-- Begin INFORMATION SUPPLIED --

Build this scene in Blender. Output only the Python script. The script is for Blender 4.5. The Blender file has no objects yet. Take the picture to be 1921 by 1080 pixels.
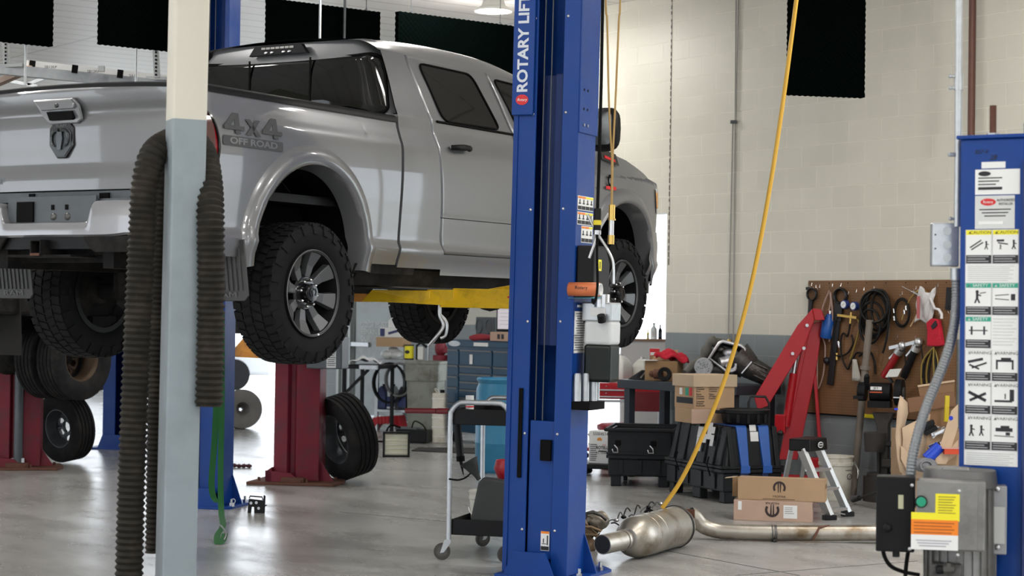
import bpy, bmesh, math, random
from mathutils import Matrix, Vector, Euler
sin, cos, pi, rad = math.sin, math.cos, math.pi, math.radians
random.seed(7)
sc = bpy.context.scene
COL = sc.collection
# ---------------------------------------------------------------- camera
F, CX, CY, HCAM, HOR, ROLL = 3560.0, 960.5, 540.0, 1.65, 587.0, 0.014
PIT = math.atan((HOR - CY) / F)
fw = Vector((0, cos(PIT), sin(PIT))); up0 = Vector((0, -sin(PIT), cos(PIT))); rt0 = Vector((1, 0, 0))
crt = rt0 * cos(ROLL) + up0 * sin(ROLL); cup = up0 * cos(ROLL) - rt0 * sin(ROLL)
CAM = Vector((0, 0, HCAM))
cd = bpy.data.cameras.new('camera'); cam = bpy.data.objects.new('camera', cd); COL.objects.link(cam)
cd.sensor_width = 36.0; cd.lens = F / 1921 * 36.0; cd.clip_end = 300; cd.clip_start = 0.1
R = Matrix((crt, cup, -fw)).transposed()
cam.matrix_world = Matrix.Translation(CAM) @ R.to_4x4()
cd.dof.use_dof = True; cd.dof.focus_distance = 13.2; cd.dof.aperture_fstop = 3.6
sc.camera = cam
# ---------------------------------------------------------------- world, daylight outside
w = bpy.data.worlds.new('overcast_sky'); sc.world = w; w.use_nodes = True
bg = w.node_tree.nodes['Background']; bg.inputs[0].default_value = (0.87, 0.93, 1.0, 1); bg.inputs[1].default_value = 3.9
sc.view_settings.view_transform = 'Standard'; sc.view_settings.look = 'None'
sc.view_settings.exposure = 0.0; sc.view_settings.gamma = 1.0; sc.view_settings.use_curve_mapping = False
LAMP_W = 46.0
sd = bpy.data.lights.new('sun', 'SUN'); sd.energy = 5.0; sd.angle = 0.2; so = bpy.data.objects.new('sun', sd); COL.objects.link(so)
so.rotation_euler = Vector((.798 * .5, .603 * .5, -.87)).to_track_quat('-Z', 'Y').to_euler()
LAMPS = [(-0.24, 20.2), (-4.6, 17.2), (-4.6, 12.2), (-4.6, 7.2), (-0.6, 15.6, .8), (-0.9, 9.6, .45), (-0.6, 5.6, .8), (3.0, 13.6, .9), (4.3, 10.3, 3.2), (3.6, 4.4), (7.2, 7.6), (7.6, 2.6), (-8.8, 15.0), (-9.6, 5.4), (-4.6, 1.5), (0.5, 0.5)]
HC = 5.02   # ceiling height
# ---------------------------------------------------------------- pixel rays (measuring helpers)
def ray(px, py): return crt * ((px - CX) / F) - cup * ((py - CY) / F) + fw
def P(px, py, Y): d = ray(px, py); return CAM + d * (Y / d.y)
def G(px, py, z=0.0): d = ray(px, py); return CAM + d * ((z - HCAM) / d.z)
def PL(px, py, p0, n): d = ray(px, py); return CAM + d * ((Vector(p0) - CAM).dot(n) / d.dot(n))
def mpp(Y): return Y / F      # metres per pixel at depth Y
# ---------------------------------------------------------------- materials
MATS = {}
def mat(name, col, rough=0.5, metal=0.0, var=0.0, vs=8.0, bump=0.0, bs=60.0, coat=0.0, emit=0.0, trans=0.0, dirt=None, ds=3.0, rv=0.0, spec=None, alpha=1.0):
    if name in MATS: return MATS[name]
    m = bpy.data.materials.new(name); m.use_nodes = True; nt = m.node_tree; N = nt.nodes; L = nt.links
    b = N['Principled BSDF']; c = (*col, 1) if len(col) == 3 else col
    b.inputs['Base Color'].default_value = c; b.inputs['Roughness'].default_value = rough; b.inputs['Metallic'].default_value = metal
    b.inputs['Coat Weight'].default_value = coat; b.inputs['Coat Roughness'].default_value = 0.04
    if spec is not None: b.inputs['Specular IOR Level'].default_value = spec
    if trans: b.inputs['Transmission Weight'].default_value = trans
    if alpha < 1: b.inputs['Alpha'].default_value = alpha
    if emit: b.inputs['Emission Color'].default_value = c; b.inputs['Emission Strength'].default_value = emit
    tc = N.new('ShaderNodeTexCoord') if (var or bump or dirt or rv) else None
    if var or dirt or rv:
        nz = N.new('ShaderNodeTexNoise'); nz.inputs['Scale'].default_value = vs; nz.inputs['Detail'].default_value = 6; L.new(tc.outputs['Object'], nz.inputs['Vector'])
        mx = N.new('ShaderNodeMix'); mx.data_type = 'RGBA'
        mx.inputs[6].default_value = tuple(max(0, x * (1 - var)) for x in c[:3]) + (1,); mx.inputs[7].default_value = tuple(min(1, x * (1 + var)) for x in c[:3]) + (1,)
        L.new(nz.outputs['Fac'], mx.inputs[0]); out = mx.outputs[2]
        if dirt:
            n2 = N.new('ShaderNodeTexNoise'); n2.inputs['Scale'].default_value = ds; n2.inputs['Detail'].default_value = 8; n2.inputs['Roughness'].default_value = 0.65
            L.new(tc.outputs['Object'], n2.inputs['Vector'])
            cr = N.new('ShaderNodeValToRGB'); cr.color_ramp.elements[0].position = 0.47; cr.color_ramp.elements[1].position = 0.68
            L.new(n2.outputs['Fac'], cr.inputs[0]); m2 = N.new('ShaderNodeMix'); m2.data_type = 'RGBA'
            L.new(cr.outputs[0], m2.inputs[0]); L.new(out, m2.inputs[6]); m2.inputs[7].default_value = (*dirt, 1); out = m2.outputs[2]
        L.new(out, b.inputs['Base Color'])
        if rv:
            mr = N.new('ShaderNodeMapRange'); L.new(nz.outputs['Fac'], mr.inputs[0]); mr.inputs[1].default_value = 0.3; mr.inputs[2].default_value = 0.7
            mr.inputs[3].default_value = max(0, rough - rv); mr.inputs[4].default_value = min(1, rough + rv); L.new(mr.outputs[0], b.inputs['Roughness'])
    if bump:
        nb = N.new('ShaderNodeTexNoise'); nb.inputs['Scale'].default_value = bs; nb.inputs['Detail'].default_value = 3; L.new(tc.outputs['Object'], nb.inputs['Vector'])
        bp = N.new('ShaderNodeBump'); bp.inputs['Strength'].default_value = bump; bp.inputs['Distance'].default_value = 0.01
        L.new(nb.outputs['Fac'], bp.inputs['Height']); L.new(bp.outputs[0], b.inputs['Normal'])
    MATS[name] = m; return m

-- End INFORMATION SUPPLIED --

- _TASK STATEMENT_
Repeat the listing in full and exactly. Leave any pictures out.

- _OUTPUT OF THE TASK_
Build this scene in Blender. Output only the Python script. The script is for Blender 4.5. The Blender file has no objects yet. Take the picture to be 1921 by 1080 pixels.
import bpy, bmesh, math, random
from mathutils import Matrix, Vector, Euler
sin, cos, pi, rad = math.sin, math.cos, math.pi, math.radians
random.seed(7)
sc = bpy.context.scene
COL = sc.collection
# ---------------------------------------------------------------- camera
F, CX, CY, HCAM, HOR, ROLL = 3560.0, 960.5, 540.0, 1.65, 587.0, 0.014
PIT = math.atan((HOR - CY) / F)
fw = Vector((0, cos(PIT), sin(PIT))); up0 = Vector((0, -sin(PIT), cos(PIT))); rt0 = Vector((1, 0, 0))
crt = rt0 * cos(ROLL) + up0 * sin(ROLL); cup = up0 * cos(ROLL) - rt0 * sin(ROLL)
CAM = Vector((0, 0, HCAM))
cd = bpy.data.cameras.new('camera'); cam = bpy.data.objects.new('camera', cd); COL.objects.link(cam)
cd.sensor_width = 36.0; cd.lens = F / 1921 * 36.0; cd.clip_end = 300; cd.clip_start = 0.1
R = Matrix((crt, cup, -fw)).transposed()
cam.matrix_world = Matrix.Translation(CAM) @ R.to_4x4()
cd.dof.use_dof = True; cd.dof.focus_distance = 13.2; cd.dof.aperture_fstop = 3.6
sc.camera = cam
# ---------------------------------------------------------------- world, daylight outside
w = bpy.data.worlds.new('overcast_sky'); sc.world = w; w.use_nodes = True
bg = w.node_tree.nodes['Background']; bg.inputs[0].default_value = (0.87, 0.93, 1.0, 1); bg.inputs[1].default_value = 3.9
sc.view_settings.view_transform = 'Standard'; sc.view_settings.look = 'None'
sc.view_settings.exposure = 0.0; sc.view_settings.gamma = 1.0; sc.view_settings.use_curve_mapping = False
LAMP_W = 46.0
sd = bpy.data.lights.new('sun', 'SUN'); sd.energy = 5.0; sd.angle = 0.2; so = bpy.data.objects.new('sun', sd); COL.objects.link(so)
so.rotation_euler = Vector((.798 * .5, .603 * .5, -.87)).to_track_quat('-Z', 'Y').to_euler()
LAMPS = [(-0.24, 20.2), (-4.6, 17.2), (-4.6, 12.2), (-4.6, 7.2), (-0.6, 15.6, .8), (-0.9, 9.6, .45), (-0.6, 5.6, .8), (3.0, 13.6, .9), (4.3, 10.3, 3.2), (3.6, 4.4), (7.2, 7.6), (7.6, 2.6), (-8.8, 15.0), (-9.6, 5.4), (-4.6, 1.5), (0.5, 0.5)]
HC = 5.02   # ceiling height
# ---------------------------------------------------------------- pixel rays (measuring helpers)
def ray(px, py): return crt * ((px - CX) / F) - cup * ((py - CY) / F) + fw
def P(px, py, Y): d = ray(px, py); return CAM + d * (Y / d.y)
def G(px, py, z=0.0): d = ray(px, py); return CAM + d * ((z - HCAM) / d.z)
def PL(px, py, p0, n): d = ray(px, py); return CAM + d * ((Vector(p0) - CAM).dot(n) / d.dot(n))
def mpp(Y): return Y / F      # metres per pixel at depth Y
# ---------------------------------------------------------------- materials
MATS = {}
def mat(name, col, rough=0.5, metal=0.0, var=0.0, vs=8.0, bump=0.0, bs=60.0, coat=0.0, emit=0.0, trans=0.0, dirt=None, ds=3.0, rv=0.0, spec=None, alpha=1.0):
    if name in MATS: return MATS[name]
    m = bpy.data.materials.new(name); m.use_nodes = True; nt = m.node_tree; N = nt.nodes; L = nt.links
    b = N['Principled BSDF']; c = (*col, 1) if len(col) == 3 else col
    b.inputs['Base Color'].default_value = c; b.inputs['Roughness'].default_value = rough; b.inputs['Metallic'].default_value = metal
    b.inputs['Coat Weight'].default_value = coat; b.inputs['Coat Roughness'].default_value = 0.04
    if spec is not None: b.inputs['Specular IOR Level'].default_value = spec
    if trans: b.inputs['Transmission Weight'].default_value = trans
    if alpha < 1: b.inputs['Alpha'].default_value = alpha
    if emit: b.inputs['Emission Color'].default_value = c; b.inputs['Emission Strength'].default_value = emit
    tc = N.new('ShaderNodeTexCoord') if (var or bump or dirt or rv) else None
    if var or dirt or rv:
        nz = N.new('ShaderNodeTexNoise'); nz.inputs['Scale'].default_value = vs; nz.inputs['Detail'].default_value = 6; L.new(tc.outputs['Object'], nz.inputs['Vector'])
        mx = N.new('ShaderNodeMix'); mx.data_type = 'RGBA'
        mx.inputs[6].default_value = tuple(max(0, x * (1 - var)) for x in c[:3]) + (1,); mx.inputs[7].default_value = tuple(min(1, x * (1 + var)) for x in c[:3]) + (1,)
        L.new(nz.outputs['Fac'], mx.inputs[0]); out = mx.outputs[2]
        if dirt:
            n2 = N.new('ShaderNodeTexNoise'); n2.inputs['Scale'].default_value = ds; n2.inputs['Detail'].default_value = 8; n2.inputs['Roughness'].default_value = 0.65
            L.new(tc.outputs['Object'], n2.inputs['Vector'])
            cr = N.new('ShaderNodeValToRGB'); cr.color_ramp.elements[0].position = 0.47; cr.color_ramp.elements[1].position = 0.68
            L.new(n2.outputs['Fac'], cr.inputs[0]); m2 = N.new('ShaderNodeMix'); m2.data_type = 'RGBA'
            L.new(cr.outputs[0], m2.inputs[0]); L.new(out, m2.inputs[6]); m2.inputs[7].default_value = (*dirt, 1); out = m2.outputs[2]
        L.new(out, b.inputs['Base Color'])
        if rv:
            mr = N.new('ShaderNodeMapRange'); L.new(nz.outputs['Fac'], mr.inputs[0]); mr.inputs[1].default_value = 0.3; mr.inputs[2].default_value = 0.7
            mr.inputs[3].default_value = max(0, rough - rv); mr.inputs[4].default_value = min(1, rough + rv); L.new(mr.outputs[0], b.inputs['Roughness'])
    if bump:
        nb = N.new('ShaderNodeTexNoise'); nb.inputs['Scale'].default_value = bs; nb.inputs['Detail'].default_value = 3; L.new(tc.outputs['Object'], nb.inputs['Vector'])
        bp = N.new('ShaderNodeBump'); bp.inputs['Strength'].default_value = bump; bp.inputs['Distance'].default_value = 0.01
        L.new(nb.outputs['Fac'], bp.inputs['Height']); L.new(bp.outputs[0], b.inputs['Normal'])
    MATS[name] = m; return m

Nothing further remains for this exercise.